Havia um bar em Boston, numa rua chegada ao campus de Harvard, chamado Mud and Stars – Lama e Estrelas. Os estudantes, em que ao tempo me incluía, gostavam de ir até lá depois das tardes de seminário ou nas recém descobertas sessões de teatro ou música das friday nights de uma cidade universitária americana cheia de vibração e cultura. Nas paredes do Mud and Stars, a paixão incomensurável de Bogart e Bergman contemplava-nos, melancólica, na imortal evocação de Casablanca, e havia Lodo no Cais no rosto fechado de um Brando jovem, belo como um deus, amargo, doce e duro – e ferido de uma fragilidade sem limites. Era todo o esplendor da descoberta de uma América multifacetada e contraditória, que a nossa vida anterior nos tinha desenhado toscamente a preto e branco. Mas o mais sedutor do inocente bar, tão inocente que fechava à uma hora da manhã…era mesmo o nome – Mud and Stars. A própria realidade americana, que nessa altura descobri um pouco, era a réplica exata da feliz metáfora. O melhor e o pior que a humanidade pode abranger, a miséria humana mais absoluta numa esquina, e noutra alguém que canta na rua com a voz divina de uma Callas, a possibilidade sem limites e o risco total, são traços desta sociedade assustadora e fascinante que não é possível compreender olhando-a na lógica da cultura europeia.

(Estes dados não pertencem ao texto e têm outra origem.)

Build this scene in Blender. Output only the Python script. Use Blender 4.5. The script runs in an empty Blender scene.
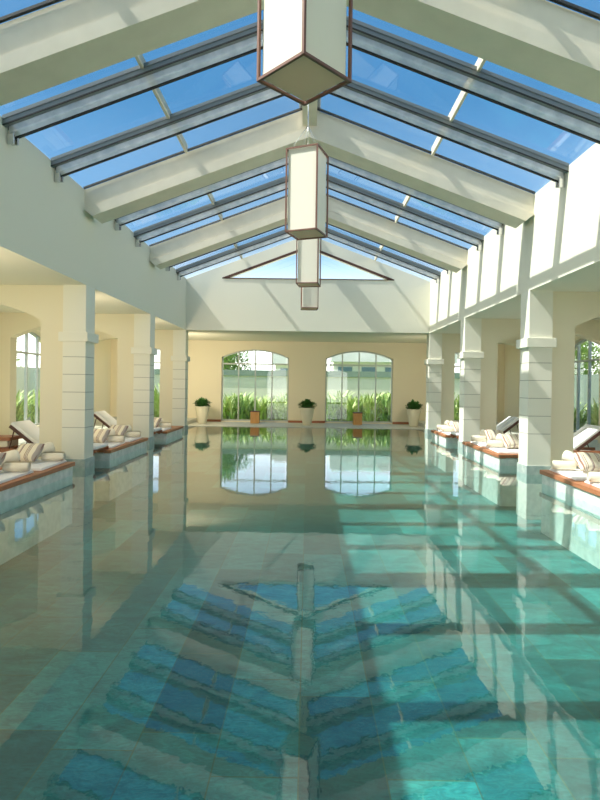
import bpy, bmesh, math, random
from mathutils import Vector, Matrix
R = random.Random(7)
C = bpy.context.scene.collection
SC = bpy.context.scene

# ------------------------------------------------------------------ materials
def mat(name, col, rough=0.6, metal=0.0, spec=0.5, noise=None, bump=0.0, bscale=30.0):
    m = bpy.data.materials.new(name); m.use_nodes = True
    nt = m.node_tree; b = nt.nodes['Principled BSDF']
    b.inputs['Base Color'].default_value = (*col, 1); b.inputs['Roughness'].default_value = rough
    b.inputs['Metallic'].default_value = metal; b.inputs['Specular IOR Level'].default_value = spec
    tc = nt.nodes.new('ShaderNodeTexCoord')
    if noise:
        col2, scale = noise
        n = nt.nodes.new('ShaderNodeTexNoise'); n.inputs['Scale'].default_value = scale; n.inputs['Detail'].default_value = 6
        nt.links.new(tc.outputs['Object'], n.inputs['Vector'])
        r = nt.nodes.new('ShaderNodeValToRGB'); r.color_ramp.elements[0].position = .35; r.color_ramp.elements[1].position = .65
        r.color_ramp.elements[0].color = (*col, 1); r.color_ramp.elements[1].color = (*col2, 1)
        nt.links.new(n.outputs['Fac'], r.inputs['Fac']); nt.links.new(r.outputs['Color'], b.inputs['Base Color'])
    if bump:
        n = nt.nodes.new('ShaderNodeTexNoise'); n.inputs['Scale'].default_value = bscale; n.inputs['Detail'].default_value = 5
        nt.links.new(tc.outputs['Object'], n.inputs['Vector'])
        bp = nt.nodes.new('ShaderNodeBump'); bp.inputs['Strength'].default_value = bump; bp.inputs['Distance'].default_value = .01
        nt.links.new(n.outputs['Fac'], bp.inputs['Height']); nt.links.new(bp.outputs['Normal'], b.inputs['Normal'])
    return m

def wood(name, c1, c2, scale=(2, 25, 25), rough=.45):
    m = mat(name, c1, rough); nt = m.node_tree; b = nt.nodes['Principled BSDF']
    tc = nt.nodes['Texture Coordinate']; mp = nt.nodes.new('ShaderNodeMapping'); mp.inputs['Scale'].default_value = scale
    n = nt.nodes.new('ShaderNodeTexNoise'); n.inputs['Scale'].default_value = 1.5; n.inputs['Detail'].default_value = 6
    r = nt.nodes.new('ShaderNodeValToRGB'); r.color_ramp.elements[0].position = .3; r.color_ramp.elements[1].position = .7
    r.color_ramp.elements[0].color = (*c1, 1); r.color_ramp.elements[1].color = (*c2, 1)
    nt.links.new(tc.outputs['Object'], mp.inputs['Vector']); nt.links.new(mp.outputs['Vector'], n.inputs['Vector'])
    nt.links.new(n.outputs['Fac'], r.inputs['Fac']); nt.links.new(r.outputs['Color'], b.inputs['Base Color'])
    return m

def sheet(name, f0, tint, rough=0.0, ripple=None):
    """clear sheet: transparent body with a Schlick mirror on top (water, window glass)"""
    m = bpy.data.materials.new(name); m.use_nodes = True; nt = m.node_tree; nt.nodes.clear()
    N = nt.nodes.new; L = nt.links.new
    out = N('ShaderNodeOutputMaterial'); mix = N('ShaderNodeMixShader'); tr = N('ShaderNodeBsdfTransparent'); gl = N('ShaderNodeBsdfGlossy')
    tr.inputs['Color'].default_value = (*tint, 1); gl.inputs['Roughness'].default_value = rough; gl.inputs['Color'].default_value = (1, 1, 1, 1)
    lw = N('ShaderNodeLayerWeight'); lw.inputs['Blend'].default_value = .5
    pw = N('ShaderNodeMath'); pw.operation = 'POWER'; pw.inputs[1].default_value = 5
    ma = N('ShaderNodeMath'); ma.operation = 'MULTIPLY_ADD'; ma.inputs[1].default_value = 1 - f0; ma.inputs[2].default_value = f0
    L(lw.outputs['Facing'], pw.inputs[0]); L(pw.outputs[0], ma.inputs[0]); L(ma.outputs[0], mix.inputs[0])
    L(tr.outputs[0], mix.inputs[1]); L(gl.outputs[0], mix.inputs[2]); L(mix.outputs[0], out.inputs['Surface'])
    if ripple:
        tc = N('ShaderNodeTexCoord'); prev = None
        for sc, st, mp_s in ripple:
            mp = N('ShaderNodeMapping'); mp.inputs['Scale'].default_value = mp_s
            n = N('ShaderNodeTexNoise'); n.inputs['Scale'].default_value = sc; n.inputs['Detail'].default_value = 3
            L(tc.outputs['Object'], mp.inputs['Vector']); L(mp.outputs['Vector'], n.inputs['Vector'])
            bp = N('ShaderNodeBump'); bp.inputs['Strength'].default_value = 1; bp.inputs['Distance'].default_value = st
            L(n.outputs['Fac'], bp.inputs['Height'])
            if prev: L(prev.outputs['Normal'], bp.inputs['Normal'])
            prev = bp
        L(prev.outputs['Normal'], gl.inputs['Normal'])
    return m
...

A lama e estrelas de que somos feitos continua a ser uma metáfora perfeita para mim no dia-a-dia, uma espécie de dialética caseira do quotidiano. Esta semana, atingi, julgo, o ponto de náusea da leitura de jornais e audição de noticiários… Não que tenha acontecido algo muito relevante ou grave, não. Mas a insustentável vacuidade no que toca à atmosfera política em geral, à crise e suas infinitas glosas, ao discurso em redondo, ao quem disse o quê…- afronta-me como um imergir num barro intransformável em que se prende o andar, onde caminhar verticalmente se torna penoso, uma lama que já não nos deixa ver as estrelas, nem sequer saber se há estrelas.
Mas na mesma semana, durante dois dias os alunos de doutoramento da Católica - FEP discutiram connosco os seus projetos, numa prova pública. Uns melhor, outros ainda não tão bem, mas todos, durante os dois dias, se mantiveram, para minha surpresa, coesos como um todo, a apoiarem os colegas, assistindo todos a todos, temperando a tensão de alguns com uma graça a tempo ou um pequeno gesto nos intervalos, desvelando, na animação um pouco construída, uma evidente solidariedade de que não me tinha ainda dado conta - há estrelas por ali.
O mundo entretanto afoga-se em conflitos, também eles renovados e reconfigurados cada dia num jogo lamacento que parece infindável. E um papa de nome Francisco, a tornar-se incomodamente popular, se calhar polémico, misto de jesuíta que é e de franciscano que parece ser, vai aos lugares mais improváveis, chora os mortos em Lampedusa e acorda a vergonha dessas mortes, entra nos bairros de lama onde há muito se esqueceu que há estrelas, armado com o seu sorriso e a sua humanidade inquebrantável, transportando para o século XXI o mandato do basco Loyola no século XVI : “ Vai em frente e incendeia o mundo”.
Fala do interior da sua Igreja, mas não fala só para a sua Igreja. Não pergunta se somos parte dela. Nem sequer como somos ou quem somos - e essa é talvez a sua obra maior. Fala para esse mundo que urge incendiar. Ouve-se bem do lado de fora, dos muitos outros lados do humano, do lado de quem faz e quem não faz parte do seu credo, dos infinitos pontos de referência onde se configura todo e cada um de nós, na lama e luz de que somos feitos. Mud and Stars.